Task instructions
Extract, unchanged, every line from the top of the material below through the line with "bg.inputs['Strength'].default_value = SKY", and no more.

Data section

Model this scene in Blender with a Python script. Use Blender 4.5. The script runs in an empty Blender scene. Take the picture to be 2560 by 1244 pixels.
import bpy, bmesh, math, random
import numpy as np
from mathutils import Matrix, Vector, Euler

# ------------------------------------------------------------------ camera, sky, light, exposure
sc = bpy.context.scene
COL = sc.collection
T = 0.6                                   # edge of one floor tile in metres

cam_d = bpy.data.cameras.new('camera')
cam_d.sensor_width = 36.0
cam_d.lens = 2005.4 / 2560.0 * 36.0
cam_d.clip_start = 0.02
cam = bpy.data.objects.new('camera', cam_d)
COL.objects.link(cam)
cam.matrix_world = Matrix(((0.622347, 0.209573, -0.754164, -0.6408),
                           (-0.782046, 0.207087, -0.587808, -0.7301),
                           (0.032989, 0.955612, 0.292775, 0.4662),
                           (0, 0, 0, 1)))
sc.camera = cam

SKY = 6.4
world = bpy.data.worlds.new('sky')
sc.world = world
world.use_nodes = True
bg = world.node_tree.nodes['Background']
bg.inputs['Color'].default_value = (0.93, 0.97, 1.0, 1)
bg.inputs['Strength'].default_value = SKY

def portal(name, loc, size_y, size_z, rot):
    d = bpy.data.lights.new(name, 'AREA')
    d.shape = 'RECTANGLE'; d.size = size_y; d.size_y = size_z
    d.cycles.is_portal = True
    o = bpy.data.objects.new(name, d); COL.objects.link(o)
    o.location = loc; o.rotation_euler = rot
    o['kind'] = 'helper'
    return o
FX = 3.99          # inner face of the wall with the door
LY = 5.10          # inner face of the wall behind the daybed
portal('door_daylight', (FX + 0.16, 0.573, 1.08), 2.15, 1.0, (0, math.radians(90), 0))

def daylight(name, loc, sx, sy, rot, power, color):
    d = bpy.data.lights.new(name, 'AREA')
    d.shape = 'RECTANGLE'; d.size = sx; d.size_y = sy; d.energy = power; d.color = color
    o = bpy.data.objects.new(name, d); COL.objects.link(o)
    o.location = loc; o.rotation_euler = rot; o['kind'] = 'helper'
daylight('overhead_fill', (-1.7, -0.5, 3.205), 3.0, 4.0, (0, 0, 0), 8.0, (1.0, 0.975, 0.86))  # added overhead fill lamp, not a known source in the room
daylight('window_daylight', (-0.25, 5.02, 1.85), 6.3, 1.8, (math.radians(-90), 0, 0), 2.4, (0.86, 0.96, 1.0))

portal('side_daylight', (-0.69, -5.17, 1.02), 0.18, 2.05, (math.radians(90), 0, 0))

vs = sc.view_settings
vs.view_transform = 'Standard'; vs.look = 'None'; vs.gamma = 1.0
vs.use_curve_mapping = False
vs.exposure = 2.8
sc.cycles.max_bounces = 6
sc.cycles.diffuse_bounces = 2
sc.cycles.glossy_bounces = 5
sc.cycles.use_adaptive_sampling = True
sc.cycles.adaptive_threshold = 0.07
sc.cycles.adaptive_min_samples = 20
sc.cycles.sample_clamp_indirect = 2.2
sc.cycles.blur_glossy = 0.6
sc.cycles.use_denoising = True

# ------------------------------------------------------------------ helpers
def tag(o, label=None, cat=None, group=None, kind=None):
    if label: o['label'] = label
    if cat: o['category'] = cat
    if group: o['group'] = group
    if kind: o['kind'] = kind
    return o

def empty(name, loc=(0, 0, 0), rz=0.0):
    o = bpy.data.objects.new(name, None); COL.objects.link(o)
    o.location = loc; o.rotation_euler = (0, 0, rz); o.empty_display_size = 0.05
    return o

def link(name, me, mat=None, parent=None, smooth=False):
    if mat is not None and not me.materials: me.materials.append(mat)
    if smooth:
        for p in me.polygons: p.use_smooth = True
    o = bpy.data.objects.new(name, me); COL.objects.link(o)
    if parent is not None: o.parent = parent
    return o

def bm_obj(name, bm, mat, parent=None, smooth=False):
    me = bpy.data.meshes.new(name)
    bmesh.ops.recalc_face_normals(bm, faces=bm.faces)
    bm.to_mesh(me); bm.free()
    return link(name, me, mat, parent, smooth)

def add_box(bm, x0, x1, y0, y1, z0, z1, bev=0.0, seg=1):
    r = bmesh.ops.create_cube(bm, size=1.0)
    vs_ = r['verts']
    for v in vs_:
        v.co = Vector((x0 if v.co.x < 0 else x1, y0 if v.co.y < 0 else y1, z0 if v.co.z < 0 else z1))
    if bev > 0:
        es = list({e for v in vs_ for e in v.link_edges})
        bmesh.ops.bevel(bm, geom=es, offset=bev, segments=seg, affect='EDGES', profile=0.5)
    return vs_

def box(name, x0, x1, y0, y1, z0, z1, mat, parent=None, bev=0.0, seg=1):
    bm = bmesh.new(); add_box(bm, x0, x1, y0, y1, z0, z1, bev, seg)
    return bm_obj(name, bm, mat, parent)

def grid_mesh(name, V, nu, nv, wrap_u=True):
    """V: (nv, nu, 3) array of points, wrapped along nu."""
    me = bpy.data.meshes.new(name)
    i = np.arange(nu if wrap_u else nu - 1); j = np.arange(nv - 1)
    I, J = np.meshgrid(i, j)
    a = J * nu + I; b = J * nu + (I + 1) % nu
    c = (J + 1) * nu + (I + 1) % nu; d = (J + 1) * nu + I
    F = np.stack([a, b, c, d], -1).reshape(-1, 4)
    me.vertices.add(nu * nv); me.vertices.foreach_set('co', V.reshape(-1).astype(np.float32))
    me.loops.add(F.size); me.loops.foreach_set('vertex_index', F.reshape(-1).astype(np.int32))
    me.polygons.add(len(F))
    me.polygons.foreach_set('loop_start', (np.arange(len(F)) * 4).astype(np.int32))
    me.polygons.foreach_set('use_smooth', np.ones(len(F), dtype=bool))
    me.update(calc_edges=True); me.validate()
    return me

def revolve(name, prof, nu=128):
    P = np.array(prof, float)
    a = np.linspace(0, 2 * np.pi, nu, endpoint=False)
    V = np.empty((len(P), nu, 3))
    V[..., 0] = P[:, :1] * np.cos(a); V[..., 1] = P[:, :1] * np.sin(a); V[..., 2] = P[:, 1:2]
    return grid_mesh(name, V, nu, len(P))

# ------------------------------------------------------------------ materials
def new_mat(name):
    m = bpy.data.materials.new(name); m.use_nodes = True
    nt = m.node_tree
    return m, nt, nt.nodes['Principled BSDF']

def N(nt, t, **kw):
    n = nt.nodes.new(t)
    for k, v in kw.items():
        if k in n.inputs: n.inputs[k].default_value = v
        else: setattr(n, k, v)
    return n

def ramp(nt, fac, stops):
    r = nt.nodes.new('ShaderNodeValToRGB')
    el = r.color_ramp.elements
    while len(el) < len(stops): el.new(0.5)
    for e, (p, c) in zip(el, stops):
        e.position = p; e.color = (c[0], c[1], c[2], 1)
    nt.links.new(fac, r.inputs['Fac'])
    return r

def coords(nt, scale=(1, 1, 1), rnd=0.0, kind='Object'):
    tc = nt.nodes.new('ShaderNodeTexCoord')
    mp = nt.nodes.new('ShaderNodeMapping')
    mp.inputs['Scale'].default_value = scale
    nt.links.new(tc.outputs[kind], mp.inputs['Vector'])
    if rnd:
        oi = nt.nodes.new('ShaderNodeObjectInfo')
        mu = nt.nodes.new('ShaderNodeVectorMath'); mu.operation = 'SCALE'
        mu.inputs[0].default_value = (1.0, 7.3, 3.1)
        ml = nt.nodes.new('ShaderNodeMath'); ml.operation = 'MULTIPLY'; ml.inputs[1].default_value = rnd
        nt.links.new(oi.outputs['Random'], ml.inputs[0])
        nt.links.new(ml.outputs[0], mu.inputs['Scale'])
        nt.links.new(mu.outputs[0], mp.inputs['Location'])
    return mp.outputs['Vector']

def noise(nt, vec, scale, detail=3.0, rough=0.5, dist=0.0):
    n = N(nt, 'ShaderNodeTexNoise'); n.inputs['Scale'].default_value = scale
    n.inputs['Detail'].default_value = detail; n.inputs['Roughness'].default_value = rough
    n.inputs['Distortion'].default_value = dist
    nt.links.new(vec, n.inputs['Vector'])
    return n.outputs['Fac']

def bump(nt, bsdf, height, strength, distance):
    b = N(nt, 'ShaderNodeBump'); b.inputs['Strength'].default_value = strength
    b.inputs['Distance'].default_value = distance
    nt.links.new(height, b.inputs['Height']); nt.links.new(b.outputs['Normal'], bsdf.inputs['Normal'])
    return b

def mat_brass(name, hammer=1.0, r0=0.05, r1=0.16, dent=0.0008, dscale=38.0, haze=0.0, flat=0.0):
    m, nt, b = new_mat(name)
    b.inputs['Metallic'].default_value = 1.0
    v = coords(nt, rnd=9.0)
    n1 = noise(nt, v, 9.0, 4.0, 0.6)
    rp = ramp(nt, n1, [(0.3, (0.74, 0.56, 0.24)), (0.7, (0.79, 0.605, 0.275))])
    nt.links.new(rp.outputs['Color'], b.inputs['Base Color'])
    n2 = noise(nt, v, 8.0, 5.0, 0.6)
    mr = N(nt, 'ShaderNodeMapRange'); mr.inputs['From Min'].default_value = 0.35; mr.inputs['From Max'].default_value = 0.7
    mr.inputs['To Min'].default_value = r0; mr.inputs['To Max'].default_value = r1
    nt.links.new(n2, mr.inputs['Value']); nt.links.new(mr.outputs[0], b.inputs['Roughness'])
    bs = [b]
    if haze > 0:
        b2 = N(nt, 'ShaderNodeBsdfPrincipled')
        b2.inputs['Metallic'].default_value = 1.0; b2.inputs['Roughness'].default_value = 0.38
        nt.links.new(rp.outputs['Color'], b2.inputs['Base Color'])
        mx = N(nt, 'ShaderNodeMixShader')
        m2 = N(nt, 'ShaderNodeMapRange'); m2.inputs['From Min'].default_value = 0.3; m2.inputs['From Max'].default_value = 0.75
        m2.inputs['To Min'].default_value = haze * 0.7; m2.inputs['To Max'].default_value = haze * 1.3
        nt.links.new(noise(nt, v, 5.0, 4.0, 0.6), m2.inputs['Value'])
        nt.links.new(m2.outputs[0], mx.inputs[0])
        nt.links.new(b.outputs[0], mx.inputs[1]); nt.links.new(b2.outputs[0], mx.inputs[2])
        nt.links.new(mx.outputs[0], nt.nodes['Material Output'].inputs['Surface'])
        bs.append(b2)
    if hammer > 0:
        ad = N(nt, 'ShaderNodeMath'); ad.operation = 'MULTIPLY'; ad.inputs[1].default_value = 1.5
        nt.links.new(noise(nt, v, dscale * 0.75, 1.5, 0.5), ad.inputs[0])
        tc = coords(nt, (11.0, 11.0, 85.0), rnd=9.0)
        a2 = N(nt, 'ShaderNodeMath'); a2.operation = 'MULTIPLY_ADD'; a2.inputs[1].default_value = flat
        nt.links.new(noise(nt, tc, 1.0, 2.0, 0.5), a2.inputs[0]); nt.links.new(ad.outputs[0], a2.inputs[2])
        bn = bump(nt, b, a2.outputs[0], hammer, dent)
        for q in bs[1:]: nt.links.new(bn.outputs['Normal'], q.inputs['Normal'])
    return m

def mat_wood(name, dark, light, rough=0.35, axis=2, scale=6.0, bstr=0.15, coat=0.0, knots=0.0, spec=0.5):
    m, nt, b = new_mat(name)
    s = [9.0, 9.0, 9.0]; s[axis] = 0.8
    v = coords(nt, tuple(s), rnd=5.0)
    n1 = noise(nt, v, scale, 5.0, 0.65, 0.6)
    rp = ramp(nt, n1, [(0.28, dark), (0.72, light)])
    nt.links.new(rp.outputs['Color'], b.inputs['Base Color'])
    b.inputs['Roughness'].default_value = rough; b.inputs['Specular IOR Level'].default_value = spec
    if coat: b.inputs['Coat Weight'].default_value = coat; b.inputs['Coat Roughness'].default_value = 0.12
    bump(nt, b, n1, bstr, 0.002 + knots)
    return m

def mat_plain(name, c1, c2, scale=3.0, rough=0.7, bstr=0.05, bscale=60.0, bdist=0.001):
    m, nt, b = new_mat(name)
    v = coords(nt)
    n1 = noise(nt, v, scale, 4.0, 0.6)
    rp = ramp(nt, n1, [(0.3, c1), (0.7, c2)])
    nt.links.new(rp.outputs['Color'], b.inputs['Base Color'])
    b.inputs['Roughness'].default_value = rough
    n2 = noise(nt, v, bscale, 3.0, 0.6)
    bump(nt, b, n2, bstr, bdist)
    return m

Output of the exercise
Model this scene in Blender with a Python script. Use Blender 4.5. The script runs in an empty Blender scene. Take the picture to be 2560 by 1244 pixels.
import bpy, bmesh, math, random
import numpy as np
from mathutils import Matrix, Vector, Euler

# ------------------------------------------------------------------ camera, sky, light, exposure
sc = bpy.context.scene
COL = sc.collection
T = 0.6                                   # edge of one floor tile in metres

cam_d = bpy.data.cameras.new('camera')
cam_d.sensor_width = 36.0
cam_d.lens = 2005.4 / 2560.0 * 36.0
cam_d.clip_start = 0.02
cam = bpy.data.objects.new('camera', cam_d)
COL.objects.link(cam)
cam.matrix_world = Matrix(((0.622347, 0.209573, -0.754164, -0.6408),
                           (-0.782046, 0.207087, -0.587808, -0.7301),
                           (0.032989, 0.955612, 0.292775, 0.4662),
                           (0, 0, 0, 1)))
sc.camera = cam

SKY = 6.4
world = bpy.data.worlds.new('sky')
sc.world = world
world.use_nodes = True
bg = world.node_tree.nodes['Background']
bg.inputs['Color'].default_value = (0.93, 0.97, 1.0, 1)
bg.inputs['Strength'].default_value = SKY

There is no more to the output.